Regelmatig krijgen we bij Debatrix de vraag of we speeches en presentaties kunnen herschrijven om ze overtuigender, meeslepender of duidelijker te maken. Eén ding valt op in bijna alle anekdotes die we lezen: ze beginnen met de clou. En met één simpele truc kan dat anders.
Subtiel en toch dodelijk
“Het mayonaise-incident. Wat Hans betreft is een borrel niet compleet zonder een overdosis frituur, maar niemand zal de dag vergeten dat hij zelf de mayonaise vergat…”. (Lees verder om te zien hoe deze anekdote óók verteld had kunnen worden)
Het weggeven van de clou gebeurt bij de aankondiging van de anekdote. In plaats van mensen direct mee te nemen, wordt de anekdote aangekondigd met een spannende opening … én meteen de samenvatting van het verhaal.
Het publiek weet al vanaf de eerste zinnen waar het ‘mis’ gaat en verliest interesse. De anekdote zal dus veel minder effect hebben.
Zo sexy als een steunzool
Het is saai om naar te luisteren en tóch vertelt bijna iedereen op deze manier een verhaal. Vooral mensen met veel structuur en weinig tijd maken zich hier schuldig aan. Dit ligt aan het schrijfproces. Vaak begin je met een verzameling van onderwerpen waarover je het wil hebben. Vervolgens zet je deze in een logische volgorde en van daaruit werk je verder. Klinkt dat praktisch? Zeker. Maar praktisch is niet altijd even aantrekkelijk.
Alles het raam uit?
Het probleem van het gestructureerd opbouwen van je verhaal is dat het onderwerp (“het mayonaise-incident”) de samenvatting van je anekdote is. Dus kondig je de clou aan en … weg is de spanningsboog.
Maar gooi niet direct alle structuur het raam uit. Praktisch kan in een handomdraai ook spannend zijn: Schrijf de anekdote uit, zoals je normaal doet. Lees je verhaal daarna nog een keer en vind de clou (deze zit vaak in de tweede zin). Als je deze naar het eind van je verhaal verplaatst, ervaar je zelf dat de spanningsboog bij je publiek beter is. Bijkomend voordeel: je hebt meteen een slot dat blijft hangen!
En zo zit het met de mayonaise…
“De dag dat ik hem leerde kennen, was Hans eindverantwoordelijk voor de vrijdagmiddagborrel op het dakterras. In de koffiepauze kwam hij al naar me toe en zei ‘Hebben jullie geen frituur?’. ‘Welnee’ antwoordde ik’ ‘Meestal halen we gewoon wat chips bij de supermarkt’. ‘Laat mij het maar regelen’ antwoordde Hans en hij verdween.
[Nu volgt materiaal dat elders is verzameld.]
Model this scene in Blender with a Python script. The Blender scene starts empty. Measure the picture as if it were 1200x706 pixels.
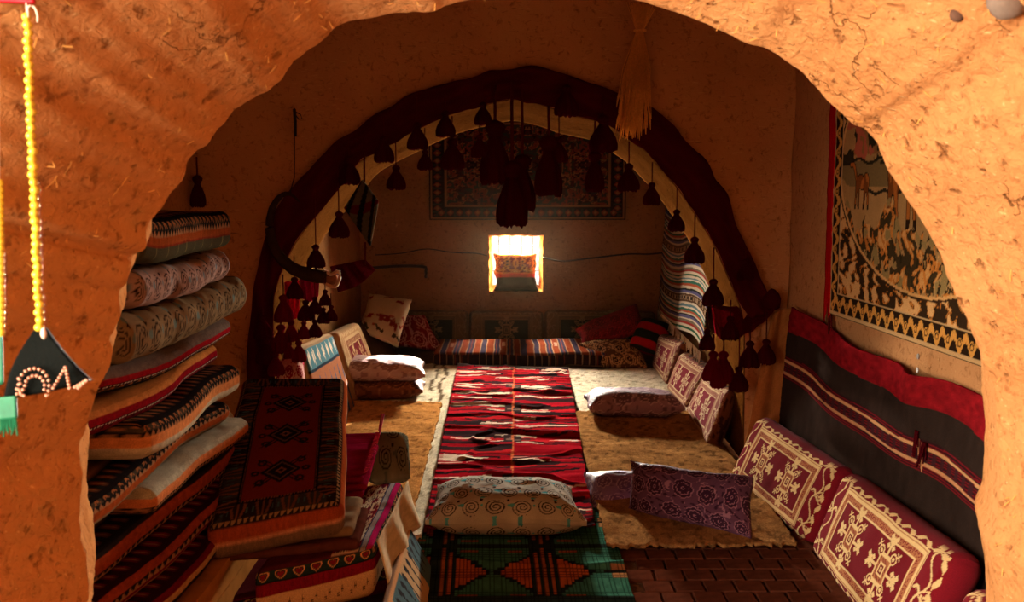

Een paar uur later stonden we met zijn tienen op het dak van het zonnetje te genieten, toen iemand zich afvroeg waar Hans was. Een kwartiertje later ging de bel. Daar stond hij dan, met twee kersverse frituren en een winkelkar vol bittergarnituur en frites. ‘Ik kom niet bij jullie werken als jullie de vrijmibo’s niet naar een hoger niveau gaan tillen’, verklaarde hij trots.
De borrel kon nu écht beginnen. Onze directeur kwam ook even een kijkje nemen en wendde zich toen tot Hans, die het zweet van de moeite nog op zijn voorhoofd had staan en stiekem wel op een complimentje stond te wachten. ‘Allemaal leuk en aardig’, sprak onze directeur, ‘maar.. waar is de mayonaise?’.”.
George! Ik snap de Clou nie!
Let op! Bij langere verhalen raden we aan om te werken met meerdere mysteries of met meer verdiepingen. Zo kun je tussendoor al delen van de clue weggeven. Hiermee voorkom je dat mensen afhaken. Een goed boek bewaart ook niet de clue tot de laatste alinea.